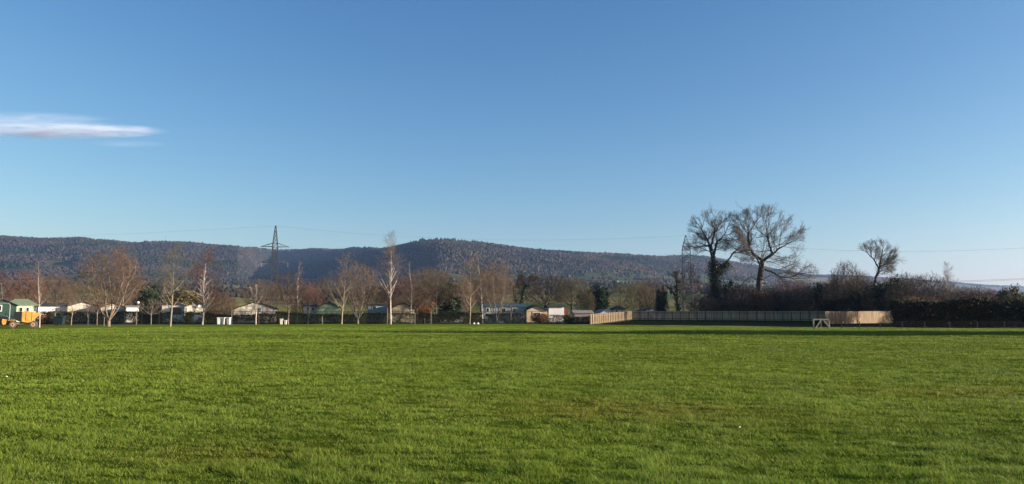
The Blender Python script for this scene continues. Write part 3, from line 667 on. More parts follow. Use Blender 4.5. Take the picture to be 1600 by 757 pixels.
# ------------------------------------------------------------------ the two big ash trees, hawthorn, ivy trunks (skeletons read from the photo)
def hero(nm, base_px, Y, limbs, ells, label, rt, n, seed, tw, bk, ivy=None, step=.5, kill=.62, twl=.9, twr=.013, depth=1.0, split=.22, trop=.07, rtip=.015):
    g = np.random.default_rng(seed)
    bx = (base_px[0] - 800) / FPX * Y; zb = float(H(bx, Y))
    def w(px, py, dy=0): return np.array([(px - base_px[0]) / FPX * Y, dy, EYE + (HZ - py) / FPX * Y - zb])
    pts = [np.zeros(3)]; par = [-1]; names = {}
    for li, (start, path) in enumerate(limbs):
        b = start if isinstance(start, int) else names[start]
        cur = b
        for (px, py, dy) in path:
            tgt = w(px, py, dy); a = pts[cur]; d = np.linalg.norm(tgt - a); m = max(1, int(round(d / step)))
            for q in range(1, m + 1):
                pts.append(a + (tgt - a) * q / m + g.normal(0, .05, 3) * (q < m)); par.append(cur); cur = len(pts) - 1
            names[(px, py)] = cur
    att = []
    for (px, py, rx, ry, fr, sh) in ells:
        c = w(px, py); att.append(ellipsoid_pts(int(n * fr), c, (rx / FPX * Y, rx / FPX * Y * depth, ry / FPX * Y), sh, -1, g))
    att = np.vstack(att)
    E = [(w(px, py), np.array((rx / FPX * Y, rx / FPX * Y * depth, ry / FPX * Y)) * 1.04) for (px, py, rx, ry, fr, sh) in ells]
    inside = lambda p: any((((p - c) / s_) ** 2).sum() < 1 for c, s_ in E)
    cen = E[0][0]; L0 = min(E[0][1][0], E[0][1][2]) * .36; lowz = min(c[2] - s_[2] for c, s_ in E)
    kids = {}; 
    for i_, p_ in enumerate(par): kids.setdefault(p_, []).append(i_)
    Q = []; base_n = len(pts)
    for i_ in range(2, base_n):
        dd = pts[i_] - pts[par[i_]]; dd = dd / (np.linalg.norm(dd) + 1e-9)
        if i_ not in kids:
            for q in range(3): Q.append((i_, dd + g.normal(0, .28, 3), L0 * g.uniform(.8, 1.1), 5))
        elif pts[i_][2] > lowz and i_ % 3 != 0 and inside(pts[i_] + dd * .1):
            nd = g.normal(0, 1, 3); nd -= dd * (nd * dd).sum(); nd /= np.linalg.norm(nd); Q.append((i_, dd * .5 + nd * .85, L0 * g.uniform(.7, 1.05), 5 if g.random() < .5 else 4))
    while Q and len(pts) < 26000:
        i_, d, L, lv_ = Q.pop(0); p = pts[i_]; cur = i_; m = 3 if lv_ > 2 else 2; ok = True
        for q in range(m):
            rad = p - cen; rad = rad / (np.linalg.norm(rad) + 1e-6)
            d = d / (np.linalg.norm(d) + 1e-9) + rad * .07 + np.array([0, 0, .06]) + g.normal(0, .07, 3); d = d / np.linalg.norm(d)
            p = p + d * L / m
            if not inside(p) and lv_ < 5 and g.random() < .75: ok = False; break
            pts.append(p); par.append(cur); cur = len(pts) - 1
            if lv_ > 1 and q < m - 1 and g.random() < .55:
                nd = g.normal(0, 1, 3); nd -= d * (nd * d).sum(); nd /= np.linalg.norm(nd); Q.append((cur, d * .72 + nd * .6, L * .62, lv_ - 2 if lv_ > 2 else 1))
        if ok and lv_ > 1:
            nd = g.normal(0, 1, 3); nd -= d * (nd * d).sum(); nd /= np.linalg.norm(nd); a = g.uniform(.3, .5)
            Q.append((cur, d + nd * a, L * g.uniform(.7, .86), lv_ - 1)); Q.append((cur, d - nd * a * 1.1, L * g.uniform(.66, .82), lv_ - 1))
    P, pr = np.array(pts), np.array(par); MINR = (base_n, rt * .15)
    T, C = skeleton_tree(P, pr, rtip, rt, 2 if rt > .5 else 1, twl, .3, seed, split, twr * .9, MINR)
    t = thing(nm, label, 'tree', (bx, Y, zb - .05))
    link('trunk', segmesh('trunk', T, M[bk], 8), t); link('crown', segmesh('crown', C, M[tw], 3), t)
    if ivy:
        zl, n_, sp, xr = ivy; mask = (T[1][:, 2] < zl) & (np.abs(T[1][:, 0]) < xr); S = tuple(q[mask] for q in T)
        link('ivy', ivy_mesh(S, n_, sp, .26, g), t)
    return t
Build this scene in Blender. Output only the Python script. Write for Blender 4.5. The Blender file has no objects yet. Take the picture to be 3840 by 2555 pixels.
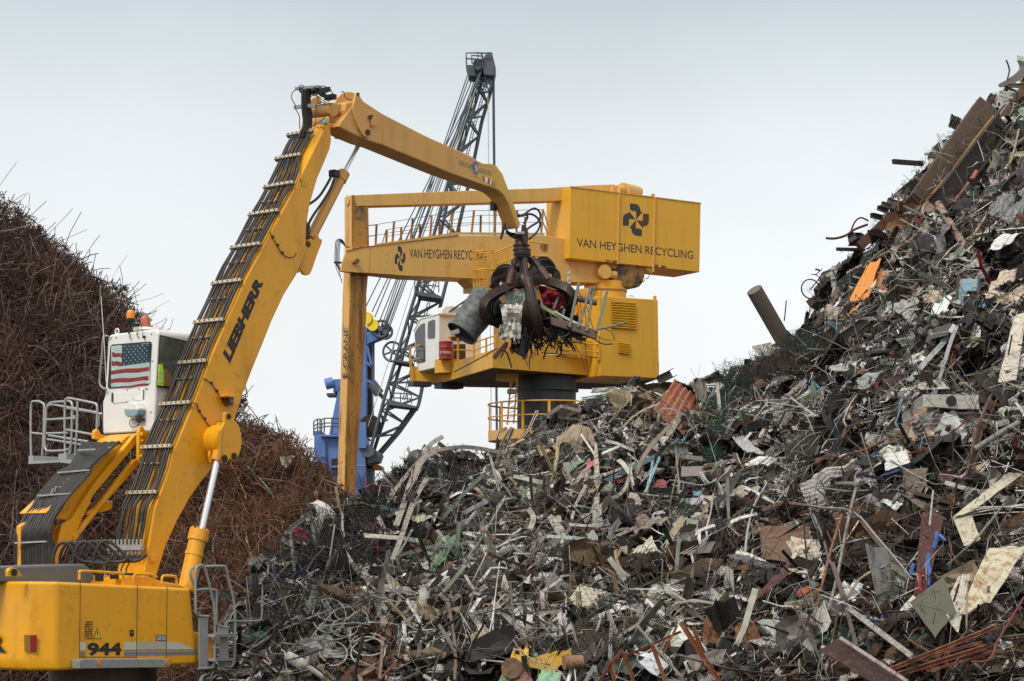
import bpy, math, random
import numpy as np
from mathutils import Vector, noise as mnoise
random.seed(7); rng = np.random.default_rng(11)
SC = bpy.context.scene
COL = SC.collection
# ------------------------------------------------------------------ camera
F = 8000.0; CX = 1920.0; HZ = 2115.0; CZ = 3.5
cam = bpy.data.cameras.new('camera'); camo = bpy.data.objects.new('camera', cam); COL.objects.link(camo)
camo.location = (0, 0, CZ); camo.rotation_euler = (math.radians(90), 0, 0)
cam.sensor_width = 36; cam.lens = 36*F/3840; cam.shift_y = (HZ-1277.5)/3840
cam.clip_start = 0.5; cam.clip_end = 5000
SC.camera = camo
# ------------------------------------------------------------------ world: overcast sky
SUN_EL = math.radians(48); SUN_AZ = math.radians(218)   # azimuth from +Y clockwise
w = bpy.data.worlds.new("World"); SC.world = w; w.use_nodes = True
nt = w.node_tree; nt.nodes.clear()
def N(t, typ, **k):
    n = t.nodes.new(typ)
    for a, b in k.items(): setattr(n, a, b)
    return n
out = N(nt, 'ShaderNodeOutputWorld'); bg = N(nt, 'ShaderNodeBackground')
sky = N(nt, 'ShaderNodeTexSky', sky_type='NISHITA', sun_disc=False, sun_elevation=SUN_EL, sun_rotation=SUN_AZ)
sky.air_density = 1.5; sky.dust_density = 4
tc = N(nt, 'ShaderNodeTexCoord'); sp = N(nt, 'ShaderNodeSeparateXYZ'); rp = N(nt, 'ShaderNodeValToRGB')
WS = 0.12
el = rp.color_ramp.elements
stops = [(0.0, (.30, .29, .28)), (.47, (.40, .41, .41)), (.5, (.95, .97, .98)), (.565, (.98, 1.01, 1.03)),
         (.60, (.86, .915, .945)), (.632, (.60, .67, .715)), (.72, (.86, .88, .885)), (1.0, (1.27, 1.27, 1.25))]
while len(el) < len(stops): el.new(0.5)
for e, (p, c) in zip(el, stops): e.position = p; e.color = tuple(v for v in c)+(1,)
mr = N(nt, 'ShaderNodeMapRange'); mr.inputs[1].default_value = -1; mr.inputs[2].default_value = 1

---

Take the listing above and print it exactly, apart from the pictures.

The Blender Python script for this scene continues. Write part 3, from line 667 on. More parts follow. Use Blender 4.5. Take the picture to be 1600 by 757 pixels.
# ------------------------------------------------------------------ the two big ash trees, hawthorn, ivy trunks (skeletons read from the photo)
def hero(nm, base_px, Y, limbs, ells, label, rt, n, seed, tw, bk, ivy=None, step=.5, kill=.62, twl=.9, twr=.013, depth=1.0, split=.22, trop=.07, rtip=.015):
    g = np.random.default_rng(seed)
    bx = (base_px[0] - 800) / FPX * Y; zb = float(H(bx, Y))
    def w(px, py, dy=0): return np.array([(px - base_px[0]) / FPX * Y, dy, EYE + (HZ - py) / FPX * Y - zb])
    pts = [np.zeros(3)]; par = [-1]; names = {}
    for li, (start, path) in enumerate(limbs):
        b = start if isinstance(start, int) else names[start]
        cur = b
        for (px, py, dy) in path:
            tgt = w(px, py, dy); a = pts[cur]; d = np.linalg.norm(tgt - a); m = max(1, int(round(d / step)))
            for q in range(1, m + 1):
                pts.append(a + (tgt - a) * q / m + g.normal(0, .05, 3) * (q < m)); par.append(cur); cur = len(pts) - 1
            names[(px, py)] = cur
    att = []
    for (px, py, rx, ry, fr, sh) in ells:
        c = w(px, py); att.append(ellipsoid_pts(int(n * fr), c, (rx / FPX * Y, rx / FPX * Y * depth, ry / FPX * Y), sh, -1, g))
    att = np.vstack(att)
    E = [(w(px, py), np.array((rx / FPX * Y, rx / FPX * Y * depth, ry / FPX * Y)) * 1.04) for (px, py, rx, ry, fr, sh) in ells]
    inside = lambda p: any((((p - c) / s_) ** 2).sum() < 1 for c, s_ in E)
    cen = E[0][0]; L0 = min(E[0][1][0], E[0][1][2]) * .36; lowz = min(c[2] - s_[2] for c, s_ in E)
    kids = {}; 
    for i_, p_ in enumerate(par): kids.setdefault(p_, []).append(i_)
    Q = []; base_n = len(pts)
    for i_ in range(2, base_n):
        dd = pts[i_] - pts[par[i_]]; dd = dd / (np.linalg.norm(dd) + 1e-9)
        if i_ not in kids:
            for q in range(3): Q.append((i_, dd + g.normal(0, .28, 3), L0 * g.uniform(.8, 1.1), 5))
        elif pts[i_][2] > lowz and i_ % 3 != 0 and inside(pts[i_] + dd * .1):
            nd = g.normal(0, 1, 3); nd -= dd * (nd * dd).sum(); nd /= np.linalg.norm(nd); Q.append((i_, dd * .5 + nd * .85, L0 * g.uniform(.7, 1.05), 5 if g.random() < .5 else 4))
    while Q and len(pts) < 26000:
        i_, d, L, lv_ = Q.pop(0); p = pts[i_]; cur = i_; m = 3 if lv_ > 2 else 2; ok = True
        for q in range(m):
            rad = p - cen; rad = rad / (np.linalg.norm(rad) + 1e-6)
            d = d / (np.linalg.norm(d) + 1e-9) + rad * .07 + np.array([0, 0, .06]) + g.normal(0, .07, 3); d = d / np.linalg.norm(d)
            p = p + d * L / m
            if not inside(p) and lv_ < 5 and g.random() < .75: ok = False; break
            pts.append(p); par.append(cur); cur = len(pts) - 1
            if lv_ > 1 and q < m - 1 and g.random() < .55:
                nd = g.normal(0, 1, 3); nd -= d * (nd * d).sum(); nd /= np.linalg.norm(nd); Q.append((cur, d * .72 + nd * .6, L * .62, lv_ - 2 if lv_ > 2 else 1))
        if ok and lv_ > 1:
            nd = g.normal(0, 1, 3); nd -= d * (nd * d).sum(); nd /= np.linalg.norm(nd); a = g.uniform(.3, .5)
            Q.append((cur, d + nd * a, L * g.uniform(.7, .86), lv_ - 1)); Q.append((cur, d - nd * a * 1.1, L * g.uniform(.66, .82), lv_ - 1))
    P, pr = np.array(pts), np.array(par); MINR = (base_n, rt * .15)
    T, C = skeleton_tree(P, pr, rtip, rt, 2 if rt > .5 else 1, twl, .3, seed, split, twr * .9, MINR)
    t = thing(nm, label, 'tree', (bx, Y, zb - .05))
    link('trunk', segmesh('trunk', T, M[bk], 8), t); link('crown', segmesh('crown', C, M[tw], 3), t)
    if ivy:
        zl, n_, sp, xr = ivy; mask = (T[1][:, 2] < zl) & (np.abs(T[1][:, 0]) < xr); S = tuple(q[mask] for q in T)
        link('ivy', ivy_mesh(S, n_, sp, .26, g), t)
    return t
Build this scene in Blender. Output only the Python script. Write for Blender 4.5. The Blender file has no objects yet. Take the picture to be 3840 by 2555 pixels.
import bpy, math, random
import numpy as np
from mathutils import Vector, noise as mnoise
random.seed(7); rng = np.random.default_rng(11)
SC = bpy.context.scene
COL = SC.collection
# ------------------------------------------------------------------ camera
F = 8000.0; CX = 1920.0; HZ = 2115.0; CZ = 3.5
cam = bpy.data.cameras.new('camera'); camo = bpy.data.objects.new('camera', cam); COL.objects.link(camo)
camo.location = (0, 0, CZ); camo.rotation_euler = (math.radians(90), 0, 0)
cam.sensor_width = 36; cam.lens = 36*F/3840; cam.shift_y = (HZ-1277.5)/3840
cam.clip_start = 0.5; cam.clip_end = 5000
SC.camera = camo
# ------------------------------------------------------------------ world: overcast sky
SUN_EL = math.radians(48); SUN_AZ = math.radians(218)   # azimuth from +Y clockwise
w = bpy.data.worlds.new("World"); SC.world = w; w.use_nodes = True
nt = w.node_tree; nt.nodes.clear()
def N(t, typ, **k):
    n = t.nodes.new(typ)
    for a, b in k.items(): setattr(n, a, b)
    return n
out = N(nt, 'ShaderNodeOutputWorld'); bg = N(nt, 'ShaderNodeBackground')
sky = N(nt, 'ShaderNodeTexSky', sky_type='NISHITA', sun_disc=False, sun_elevation=SUN_EL, sun_rotation=SUN_AZ)
sky.air_density = 1.5; sky.dust_density = 4
tc = N(nt, 'ShaderNodeTexCoord'); sp = N(nt, 'ShaderNodeSeparateXYZ'); rp = N(nt, 'ShaderNodeValToRGB')
WS = 0.12
el = rp.color_ramp.elements
stops = [(0.0, (.30, .29, .28)), (.47, (.40, .41, .41)), (.5, (.95, .97, .98)), (.565, (.98, 1.01, 1.03)),
         (.60, (.86, .915, .945)), (.632, (.60, .67, .715)), (.72, (.86, .88, .885)), (1.0, (1.27, 1.27, 1.25))]
while len(el) < len(stops): el.new(0.5)
for e, (p, c) in zip(el, stops): e.position = p; e.color = tuple(v for v in c)+(1,)
mr = N(nt, 'ShaderNodeMapRange'); mr.inputs[1].default_value = -1; mr.inputs[2].default_value = 1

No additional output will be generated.